I think Tom began having second thoughts after our first downwind leg. With half the chute still heaped in the cockpit, I became distracted by an interesting wave or a pretty bird or something.
"Sandy, let's get that chute below!" Tom ordered. "C'mon, be aware, look around you and see what needs doing!"
That's when Tom and Norm's remarkable relationship became apparent.
"Don't say that, Tom," Norm said. "Just drive the boat."
"OK," said Tom. "I just want people to be aware."
"Let me worry about that, Tom," said Norm. "Drive the boat.
"OK," said Tom, who went back to driving the boat.
They could just as well have been talking about toasting bread, for all the emotion in their voices, which was none. No accusatory tone, no defensive comeback. Through two days of crises, which is pretty much what sailboat racing is all about anyway, this never changed. Norm always knew what Tom was going to do before Tom knew himself; Tom knew what Norm was thinking before Norm even thought it. They were synchronized sailors.

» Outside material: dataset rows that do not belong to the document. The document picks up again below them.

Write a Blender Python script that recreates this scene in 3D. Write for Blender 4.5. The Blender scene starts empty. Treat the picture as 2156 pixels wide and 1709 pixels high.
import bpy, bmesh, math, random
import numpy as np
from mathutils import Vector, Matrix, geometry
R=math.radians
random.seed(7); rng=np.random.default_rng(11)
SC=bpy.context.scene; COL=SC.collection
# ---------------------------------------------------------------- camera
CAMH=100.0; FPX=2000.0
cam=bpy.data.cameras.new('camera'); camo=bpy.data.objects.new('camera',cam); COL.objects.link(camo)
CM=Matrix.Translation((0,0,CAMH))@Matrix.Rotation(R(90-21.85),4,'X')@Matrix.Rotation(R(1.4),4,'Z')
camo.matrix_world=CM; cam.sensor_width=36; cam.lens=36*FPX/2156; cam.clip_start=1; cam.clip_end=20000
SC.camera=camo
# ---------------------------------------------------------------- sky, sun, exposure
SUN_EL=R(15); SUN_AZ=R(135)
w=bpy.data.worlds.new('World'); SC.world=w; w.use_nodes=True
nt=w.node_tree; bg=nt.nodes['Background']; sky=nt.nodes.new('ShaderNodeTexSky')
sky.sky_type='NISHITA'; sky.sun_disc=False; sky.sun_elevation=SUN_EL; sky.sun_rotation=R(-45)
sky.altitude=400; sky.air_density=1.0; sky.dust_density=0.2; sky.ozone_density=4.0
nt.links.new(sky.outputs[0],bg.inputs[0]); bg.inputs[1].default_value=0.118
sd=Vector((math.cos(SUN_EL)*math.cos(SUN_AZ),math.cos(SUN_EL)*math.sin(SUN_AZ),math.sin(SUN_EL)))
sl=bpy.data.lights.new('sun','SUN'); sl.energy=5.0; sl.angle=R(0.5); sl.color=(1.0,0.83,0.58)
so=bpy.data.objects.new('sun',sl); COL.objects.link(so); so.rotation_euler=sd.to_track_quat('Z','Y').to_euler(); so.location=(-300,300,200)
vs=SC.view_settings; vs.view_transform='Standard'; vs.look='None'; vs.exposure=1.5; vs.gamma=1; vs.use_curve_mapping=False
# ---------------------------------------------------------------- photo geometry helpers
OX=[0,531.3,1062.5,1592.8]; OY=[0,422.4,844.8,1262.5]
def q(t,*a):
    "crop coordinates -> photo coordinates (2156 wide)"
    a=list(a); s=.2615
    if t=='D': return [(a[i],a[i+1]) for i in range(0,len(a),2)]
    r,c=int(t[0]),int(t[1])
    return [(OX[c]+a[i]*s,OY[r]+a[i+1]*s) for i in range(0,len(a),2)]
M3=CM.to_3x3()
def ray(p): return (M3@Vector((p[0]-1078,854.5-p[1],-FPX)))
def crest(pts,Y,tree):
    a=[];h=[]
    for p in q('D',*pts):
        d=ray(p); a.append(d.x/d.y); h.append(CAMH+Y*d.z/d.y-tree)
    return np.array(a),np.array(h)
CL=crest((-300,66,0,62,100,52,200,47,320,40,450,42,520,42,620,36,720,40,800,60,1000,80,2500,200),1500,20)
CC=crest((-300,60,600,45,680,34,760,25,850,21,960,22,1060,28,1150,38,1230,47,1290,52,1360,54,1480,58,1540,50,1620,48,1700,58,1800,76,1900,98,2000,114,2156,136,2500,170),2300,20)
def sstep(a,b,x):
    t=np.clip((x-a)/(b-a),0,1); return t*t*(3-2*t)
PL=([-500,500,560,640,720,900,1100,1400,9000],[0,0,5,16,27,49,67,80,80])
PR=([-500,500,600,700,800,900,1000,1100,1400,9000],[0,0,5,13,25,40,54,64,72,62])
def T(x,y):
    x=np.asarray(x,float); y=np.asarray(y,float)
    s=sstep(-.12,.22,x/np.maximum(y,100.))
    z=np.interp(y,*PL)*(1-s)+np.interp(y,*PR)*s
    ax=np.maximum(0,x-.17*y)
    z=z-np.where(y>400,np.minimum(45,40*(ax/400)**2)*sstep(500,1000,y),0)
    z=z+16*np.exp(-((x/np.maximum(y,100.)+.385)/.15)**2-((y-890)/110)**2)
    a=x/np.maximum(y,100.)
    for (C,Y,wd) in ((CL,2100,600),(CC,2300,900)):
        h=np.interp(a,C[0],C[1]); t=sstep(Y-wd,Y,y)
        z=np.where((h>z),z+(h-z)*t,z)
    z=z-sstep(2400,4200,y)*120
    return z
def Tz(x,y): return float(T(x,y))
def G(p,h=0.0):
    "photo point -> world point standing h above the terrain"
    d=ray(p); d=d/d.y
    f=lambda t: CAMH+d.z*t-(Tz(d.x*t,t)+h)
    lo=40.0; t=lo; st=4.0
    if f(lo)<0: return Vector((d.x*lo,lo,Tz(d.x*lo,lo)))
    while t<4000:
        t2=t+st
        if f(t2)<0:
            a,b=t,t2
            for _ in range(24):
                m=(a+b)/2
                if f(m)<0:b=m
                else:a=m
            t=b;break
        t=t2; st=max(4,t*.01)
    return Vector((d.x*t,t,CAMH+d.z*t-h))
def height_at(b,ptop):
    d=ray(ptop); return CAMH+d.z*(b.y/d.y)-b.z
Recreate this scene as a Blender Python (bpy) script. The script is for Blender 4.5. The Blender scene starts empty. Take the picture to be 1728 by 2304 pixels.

Even when I fell overboard, they were as cool as cucumbers.
"Head up, Tom, head up."
"Why?"
"Sandy's in the water."
"Oh. OK."
It was close to the end of our second day of racing. Our new recruit, Judy, a mysterious ultralight who would be useless on the rail, had taken over the well. I was hanging my 185-pound gut over the rail and helping Barbara with her foredeck chores.
I was feeling pretty good. Tom had proclaimed me a fast learner. Tacking had gone from clumsy to sort of clumsy. I was bleeding from various wounds inflicted by the boat as I dragged myself from rail to rail. "Blood for the boat!" Tom exclaimed during our last windward leg. One more mark, a spinnaker set, a nice downwind run in a freshening late-afternoon breeze and we'd be surfing toward the finish.
Tom wasn't happy with our position at the back of the fleet so far we'd had an 11th, a 14th, and a 15th out of 19 boats but he shrugged it off to a new crew and a new boat, and not an easy one to sail at that. Despite its insane popularity more than 5,000 have been built since Johnstone put the first one together in his garage in 1976 the J24 is a boat with a long, steep learning curve. To love it, it seems, is to revile it. I heard the boats described in a variety of ways, from "pigs" to "a Mack truck," but these always turned out to be terms of endearment.
Now, after two days at the helm, Tom was beginning to get comfortable with Rosebud, and had even spoken approvingly of his crew.
But as we prepared to gybe and set the chute, I, for some reason, launched myself a little too enthusiastically across the deck. Rosebud took an odd roll. Quick as that I was helplessly and hopelessly airborne.
"Well I'll be damned," I remember thinking,, "I'm actually going overboard and there's nothing I can do about it."
Splash.
The rest was really pretty anticlimactic. My PFD popped me to the surface. My hat floated away. I swam better than I ever had before. I grabbed a stanchion, hooked a foot over the rail, Norm hauled me aboard, the paparazzi clicked away, Tom ordered me to the well, and off we went, lapped by only one boat.
"Sorry guys," I said.
"Shit happens," Tom said, allowing as to how in his entire racing career he couldn't remember anyone falling off a boat during a race. Norm couldn't either.
"I really feel stupid," I said.
"Let's get our heads back into the race," Tom said.
We never did. We finished 17th in that race, just a stemhead fitting behind our nemesis, Ten Speed. On the long run back into Newport Tom smoked a cigarette. Norm talked knowledgeably about something and gave the tiller to Barbara. I handed out sandwiches from the safety of the well and dabbed blood from a small gash on my knee.
Over the next two days of racing without me, Rosebud's crew would do no better. No worse, but no better. That was good enough for my wounded psyche.